La Corte di Cassazione, con l’Ordinanza n. 21350 del 26/07/2021, ha ribadito l’importanza del contraddittorio preventivo nell’ambito dell’attività accertativa dell’Amministrazione finanziaria.
Nella specie, l’avviso di accertamento recuperava a tassazione maggiore imponibile per il 2005, sul presupposto che, ponendo in essere operazioni elusive, due compagini societarie, facenti parte dello stesso Gruppo, avessero posto in essere una serie di contratti al solo fine di trasferire imponibile alla controllante, al fine di consentirle di compensare i propri redditi con perdite pregresse.
Secondo la Commissione Tributaria Regionale, la rapida successione di questi contratti mirava a fare conseguire alla controllante vantaggi fiscali mediante l’uso distorto di strumenti negoziali, in difetto di apprezzabili ragioni economiche che giustificassero l’operazione.
Le società contribuenti ricorrevano infine in Cassazione.
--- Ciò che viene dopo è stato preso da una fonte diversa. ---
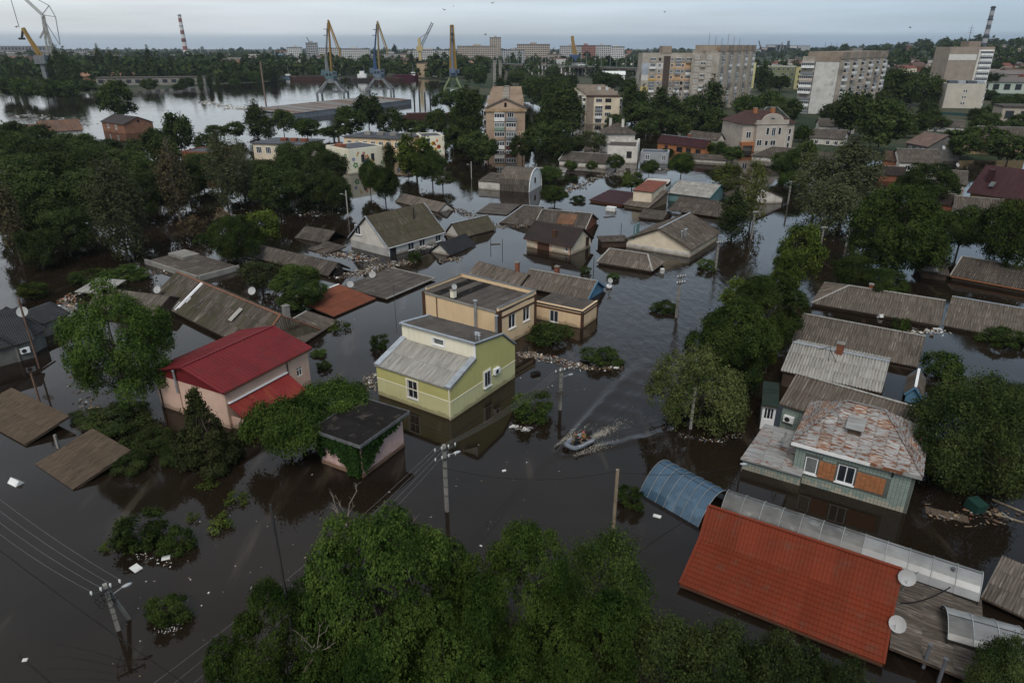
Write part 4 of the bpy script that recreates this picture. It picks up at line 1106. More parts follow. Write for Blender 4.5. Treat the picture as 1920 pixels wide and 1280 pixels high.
h = quick('house', 'drowned house whose slate roof has an orange stained middle and a brick gable', (1000, 425), (1096, 434), .5, 2.6, (991, 379), (1106, 393), [SLATE], BRICK, W=9.5, oh=.25, cap=SLATE_PALE, verge=SLATE_PALE)
sheets(h.deck_o, (-.9, -h.W / 2 + 1.2, .5 + 1.2 / (h.W / 2) * 2.1 + .08), X3, (0, h.W / 2, 2.1), [(0, 0), (3.2, 0), (3.2, 3.0), (0, 3.0)], 1.05, 1.5, SLATE_ORANGE, 'zig', 7, .03)
quick('house', 'drowned house with a grey slate hip end beside the orange stained roof', (936, 418), (1001, 424), .1, 2.6, (991, 380), (1022, 385), SLATE, None, oh=.25, hips='l', W=9.5, cap=ZINC)
h = quick('house', 'wide house with a broad slate gable roof and a cream gable facing the channel', (1297, 470), (1352, 436), 1.2, 3.75, (1236, 431), (1305, 392), SLATE, PLASTER_C, C=(1176, 447), oh=.3, cap=ZINC, verge=WOOD)
side_quad(h, 'l', .02, -1, h.w - .02, .75, .08, PLASTER_W, 'render_band')
for px, py, zt in ((1278, 444, 1.0), (1283, 447, 1.0), (1285, 451, .9)):
 xx, zz = solve(h, px, py, -3.2); flue(h.deck_o, xx, -3.2, 1.8, 3.5, .13)
for px, py in ((1190, 421), (1195, 423), (1198, 422)):
 xx, zz = solve(h, px, py, 4.2); flue(h.deck_o, xx, 4.2, 1.5, 3.7, .13, TEAL_PAINT)
WIDE = h
h = quick('shed', 'hipped slate roof of a drowned shed standing alone in the channel', (1119, 492), (1223, 509), .3, 1.9, (1143, 465), (1214, 478), SLATE_WEATHERED, WOOD, W=5.2, oh=.2, hips='lr', cap=SLATE_PALE)
slope('shed', 'low brown shed wall with a slate roof between the cream houses', (1127, 454), (1180, 452), (1128, 437), 1.0, 1.2, SLATE, wall=mat('brown_boards', (.075, .048, .035), (.05, .033, .025)), W=3.0)
quick('house', 'long low slate roof between two brick chimneys behind the beige house, left length', (878, 514), (972, 541), .35, 1.75, (891, 492), (985, 511), SLATE_WEATHERED, WOOD, oh=.2)
h = quick('house', 'long low slate roof ending in a blue gable behind the beige annexe', (974, 537), (1103, 562), .35, 2.0, (987, 504), (1106, 529), SLATE_WEATHERED, None, oh=.2, cap=SLATE_PALE)
mb = MB(); x = h.L / 2 - .3; mb.prism([(-h.W / 2 + .2, -1), (h.W / 2 - .2, -1), (h.W / 2 - .2, .3), (0, 1.85), (-h.W / 2 + .2, .3)], (x, 0, 0), Y3, Z3, (.06, 0, 0)); obj('blue_gable', (mb, BLUE_PAINT), h.root)
h.verge([((h.L / 2, -h.W / 2, .35), (h.L / 2, 0, 2.0)), ((h.L / 2, h.W / 2, .35), (h.L / 2, 0, 2.0))], BLUE_PAINT, .1, .2)
xx, _ = solve(h, 1044, 520, .5); chimney(h.deck_o, xx, .5, 1.3, 2.9, .55); xx, _ = solve(h, 970, 508, .5); chimney(h.deck_o, xx, .5, .9, 2.5, .5)
h = House('barn', 'grey barrel roofed barn with a white round gable end', (936, 357), (992, 361), (1018, 345), .0, .0, W=9.)
n_ = 12; Wb = h.W / 2; Hb = 4.6
arc = [(-Wb * math.cos(math.pi * k / n_), Hb * math.sin(math.pi * k / n_) ** .85) for k in range(n_ + 1)]
mb = MB()
for (ya, za), (yb, zb) in zip(arc[:-1], arc[1:]): mb.face([(-h.L / 2, ya, za), (h.L / 2, ya, za), (h.L / 2, yb, zb), (-h.L / 2, yb, zb)])
h.deck_o = obj('barrel_roof', (mb, SLATE), h.root)
for k in range(n_ // 2 + 1):
 (ya, za), (yb, zb) = arc[k], arc[k + 1]; q = math.hypot(yb - ya, zb - za)
 sheets(h.deck_o, (-h.L / 2, ya, za), X3, (0, yb - ya, zb - za), [(0, 0), (h.L, 0), (h.L, q), (0, q)], 1.1, q, SLATE_WEATHERED if k > 1 else SLATE, 'zig', 6, .035, lift=.02)
for sx in (-1, 1):
 mb = MB(); x = sx * (h.L / 2 - .05); pts = [(x, a, b - .05) for a, b in arc[1:-1]]; pts = [(x, arc[0][0] + .05, -1)] + pts + [(x, arc[-1][0] - .05, -1)]
 mb.face(pts if sx < 0 else pts[::-1]); obj('end_wall', (mb, WHITE), h.root)
o_ = h.side('r'); add_window(h.root, (h.L / 2, -.7, 1.4), Y3, .9, 1.2, 'dark', .03)
mb = MB(); mb.path([(h.L / 2 + .02, a, b + .03) for a, b in arc], .12, 4); obj('verge_board', (mb, WHITE), h.deck_o)
h = House('lean_to', 'white walled lean-to with a slate roof joined to the barrel roofed barn', (896, 339.5), (937, 342.8), (906, 322), 1.75, .1, W=7.)
h.roof([((-h.L / 2, -h.W / 2, 1.75), X3, (0, h.W, .9), [(0, 0), (h.L, 0), (h.L, h.W), (0, h.W)])], WOOD, SLATE, 1.1, 1.7)
h.walls(PLASTER_W, z1=1.65, z0=-1)
slope('shed', 'long low maroon metal shed roof just above the water', (1104, 375), (1168, 384), (1116, 358), .4, 1.2, ROOF_MAROON, 'rib', 4, .03, wall=BRICK)
h = slope('house', 'small house with a rust red tin upper roof and white wall', (1185, 357), (1224, 361), (1196, 341), 3.2, 3.9, ROOF_RUSTRED, 'rib', 5, .02, wall=PLASTER_C)
slope('lean_to', 'grey slate lean-to below the rust red tin roof', (1168, 384), (1216, 391), (1186, 359), .5, 2.6, SLATE_WEATHERED, wall=WOOD_PALE)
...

Deducevano, in particolare, le ricorrenti che, nel caso in esame, erano state violate le norme a tutela di un effettivo contraddittorio tra Fisco e contribuente. E censuravano quindi la sentenza impugnata, laddove questa non aveva rilevato la nullità dell’accertamento per difetto di motivazione.
L’ufficio non aveva infatti preso posizione sui puntuali chiarimenti, offerti dalle contribuenti nella risposta al questionario fornita in fase amministrativa, circa le ragioni economiche delle operazioni contestate.
Secondo la Suprema Corte il motivo di impugnazione era fondato.
Evidenziano i giudici di legittimità che, in fase amministrativa, in replica al questionario, la società aveva enunciato le valide ragioni economiche sottese alle operazioni contestate, riconducibili alla necessità di rivedere il modello organizzativo adottato in precedenza.
Il successivo avviso di accertamento, che pure dava atto della memoria difensiva dell’interessata, si limitava tuttavia ad affermare che «Dall’analisi effettuata non emergono ulteriori elementi che provino l’assenza di fini elusivi, pertanto l’Ufficio ritiene sussistere i presupposti previsti dall’art. 37-bis dpr 600/1973 in merito ai ricavi non dichiarati constatati dai verbalizzanti».
Rileva dunque la Cassazione che, in tema d’imposte sui redditi, la normativa antielusiva (sia quella all’epoca vigente che quella attuale), prevede un rigoroso procedimento d’instaurazione del contraddittorio, caratterizzato da scansioni predeterminate, in cui, a pena di nullità, l’avviso di accertamento deve essere emanato previa richiesta di chiarimenti al contribuente e deve essere poi specificamente motivato in relazione alle giustificazioni fornite.
La Commissione Tributaria Regionale non si era invece attenuta a tale principio di diritto.
I giudici di appello non avevano infatti rilevato la nullità dell’accertamento per difetto di specifica motivazione in relazione alle giustificazioni fornite circa l’esistenza di valide ragioni economiche, o, comunque, circa l’assenza di finalità elusive delle operazioni contestate.
In conclusione e al di là dello specifico caso processuale, giova anche evidenziare che, come chiarito dalle Sezioni Unite della Cassazione (Sentenza n. 24823/2015), in tema di tributi non armonizzati (come appunto le imposte dirette), l’obbligo dell’Amministrazione di attivare il contraddittorio endoprocedimentale, pena l’invalidità dell’atto, sussiste esclusivamente in relazione alle ipotesi per le quali tale obbligo risulti specificamente sancito; mentre, in tema di tributi armonizzati (Iva in primis), avendo luogo la diretta applicazione del diritto dell’Unione, la violazione del contraddittorio preventivo comporta in ogni caso l’invalidità dell’atto, purché, in giudizio, il contribuente assolva l’onere di enunciare, in concreto, le ragioni che avrebbe potuto far valere, qualora il contraddittorio fosse stato tempestivamente attivato.